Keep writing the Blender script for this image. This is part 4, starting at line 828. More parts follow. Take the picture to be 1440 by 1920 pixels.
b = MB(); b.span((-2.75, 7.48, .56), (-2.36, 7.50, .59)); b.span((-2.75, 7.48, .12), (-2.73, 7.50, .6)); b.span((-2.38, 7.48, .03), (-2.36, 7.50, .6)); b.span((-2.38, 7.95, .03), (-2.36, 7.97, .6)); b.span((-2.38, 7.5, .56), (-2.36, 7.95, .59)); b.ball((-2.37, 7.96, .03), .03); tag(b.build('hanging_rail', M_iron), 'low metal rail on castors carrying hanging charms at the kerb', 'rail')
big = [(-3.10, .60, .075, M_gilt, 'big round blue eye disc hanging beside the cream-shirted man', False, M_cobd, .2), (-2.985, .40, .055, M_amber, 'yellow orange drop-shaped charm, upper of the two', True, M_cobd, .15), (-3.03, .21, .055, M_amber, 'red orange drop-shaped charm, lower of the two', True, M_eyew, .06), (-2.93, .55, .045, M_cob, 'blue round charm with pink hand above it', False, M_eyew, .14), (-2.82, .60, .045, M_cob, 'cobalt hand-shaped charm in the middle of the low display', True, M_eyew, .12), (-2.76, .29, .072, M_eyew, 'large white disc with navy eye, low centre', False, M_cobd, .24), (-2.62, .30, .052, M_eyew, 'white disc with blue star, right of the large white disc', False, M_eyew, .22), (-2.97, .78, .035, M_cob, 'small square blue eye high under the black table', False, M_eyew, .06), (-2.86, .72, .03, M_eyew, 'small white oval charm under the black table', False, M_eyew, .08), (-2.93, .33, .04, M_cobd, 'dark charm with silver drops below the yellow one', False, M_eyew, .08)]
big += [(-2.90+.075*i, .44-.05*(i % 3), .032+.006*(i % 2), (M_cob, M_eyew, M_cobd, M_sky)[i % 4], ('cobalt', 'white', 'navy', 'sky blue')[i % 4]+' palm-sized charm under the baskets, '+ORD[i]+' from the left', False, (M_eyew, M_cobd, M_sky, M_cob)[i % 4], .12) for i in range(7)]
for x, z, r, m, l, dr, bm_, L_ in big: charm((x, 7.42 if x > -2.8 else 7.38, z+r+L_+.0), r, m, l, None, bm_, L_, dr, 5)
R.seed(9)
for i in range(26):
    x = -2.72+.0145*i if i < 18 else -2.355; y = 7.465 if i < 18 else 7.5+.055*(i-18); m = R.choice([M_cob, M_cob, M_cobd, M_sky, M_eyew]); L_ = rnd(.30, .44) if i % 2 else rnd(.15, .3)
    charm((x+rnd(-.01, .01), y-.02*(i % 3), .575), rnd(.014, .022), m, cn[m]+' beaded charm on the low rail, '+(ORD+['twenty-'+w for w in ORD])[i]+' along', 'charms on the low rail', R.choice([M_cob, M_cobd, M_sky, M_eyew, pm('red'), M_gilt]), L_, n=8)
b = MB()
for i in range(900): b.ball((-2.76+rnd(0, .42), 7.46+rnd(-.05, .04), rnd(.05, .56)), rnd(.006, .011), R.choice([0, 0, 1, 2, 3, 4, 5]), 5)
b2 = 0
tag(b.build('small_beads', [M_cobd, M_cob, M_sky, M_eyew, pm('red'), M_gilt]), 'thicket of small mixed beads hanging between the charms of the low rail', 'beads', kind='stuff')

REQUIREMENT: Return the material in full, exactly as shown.

SOLUTION:
Keep writing the Blender script for this image. This is part 4, starting at line 828. More parts follow. Take the picture to be 1440 by 1920 pixels.
b = MB(); b.span((-2.75, 7.48, .56), (-2.36, 7.50, .59)); b.span((-2.75, 7.48, .12), (-2.73, 7.50, .6)); b.span((-2.38, 7.48, .03), (-2.36, 7.50, .6)); b.span((-2.38, 7.95, .03), (-2.36, 7.97, .6)); b.span((-2.38, 7.5, .56), (-2.36, 7.95, .59)); b.ball((-2.37, 7.96, .03), .03); tag(b.build('hanging_rail', M_iron), 'low metal rail on castors carrying hanging charms at the kerb', 'rail')
big = [(-3.10, .60, .075, M_gilt, 'big round blue eye disc hanging beside the cream-shirted man', False, M_cobd, .2), (-2.985, .40, .055, M_amber, 'yellow orange drop-shaped charm, upper of the two', True, M_cobd, .15), (-3.03, .21, .055, M_amber, 'red orange drop-shaped charm, lower of the two', True, M_eyew, .06), (-2.93, .55, .045, M_cob, 'blue round charm with pink hand above it', False, M_eyew, .14), (-2.82, .60, .045, M_cob, 'cobalt hand-shaped charm in the middle of the low display', True, M_eyew, .12), (-2.76, .29, .072, M_eyew, 'large white disc with navy eye, low centre', False, M_cobd, .24), (-2.62, .30, .052, M_eyew, 'white disc with blue star, right of the large white disc', False, M_eyew, .22), (-2.97, .78, .035, M_cob, 'small square blue eye high under the black table', False, M_eyew, .06), (-2.86, .72, .03, M_eyew, 'small white oval charm under the black table', False, M_eyew, .08), (-2.93, .33, .04, M_cobd, 'dark charm with silver drops below the yellow one', False, M_eyew, .08)]
big += [(-2.90+.075*i, .44-.05*(i % 3), .032+.006*(i % 2), (M_cob, M_eyew, M_cobd, M_sky)[i % 4], ('cobalt', 'white', 'navy', 'sky blue')[i % 4]+' palm-sized charm under the baskets, '+ORD[i]+' from the left', False, (M_eyew, M_cobd, M_sky, M_cob)[i % 4], .12) for i in range(7)]
for x, z, r, m, l, dr, bm_, L_ in big: charm((x, 7.42 if x > -2.8 else 7.38, z+r+L_+.0), r, m, l, None, bm_, L_, dr, 5)
R.seed(9)
for i in range(26):
    x = -2.72+.0145*i if i < 18 else -2.355; y = 7.465 if i < 18 else 7.5+.055*(i-18); m = R.choice([M_cob, M_cob, M_cobd, M_sky, M_eyew]); L_ = rnd(.30, .44) if i % 2 else rnd(.15, .3)
    charm((x+rnd(-.01, .01), y-.02*(i % 3), .575), rnd(.014, .022), m, cn[m]+' beaded charm on the low rail, '+(ORD+['twenty-'+w for w in ORD])[i]+' along', 'charms on the low rail', R.choice([M_cob, M_cobd, M_sky, M_eyew, pm('red'), M_gilt]), L_, n=8)
b = MB()
for i in range(900): b.ball((-2.76+rnd(0, .42), 7.46+rnd(-.05, .04), rnd(.05, .56)), rnd(.006, .011), R.choice([0, 0, 1, 2, 3, 4, 5]), 5)
b2 = 0
tag(b.build('small_beads', [M_cobd, M_cob, M_sky, M_eyew, pm('red'), M_gilt]), 'thicket of small mixed beads hanging between the charms of the low rail', 'beads', kind='stuff')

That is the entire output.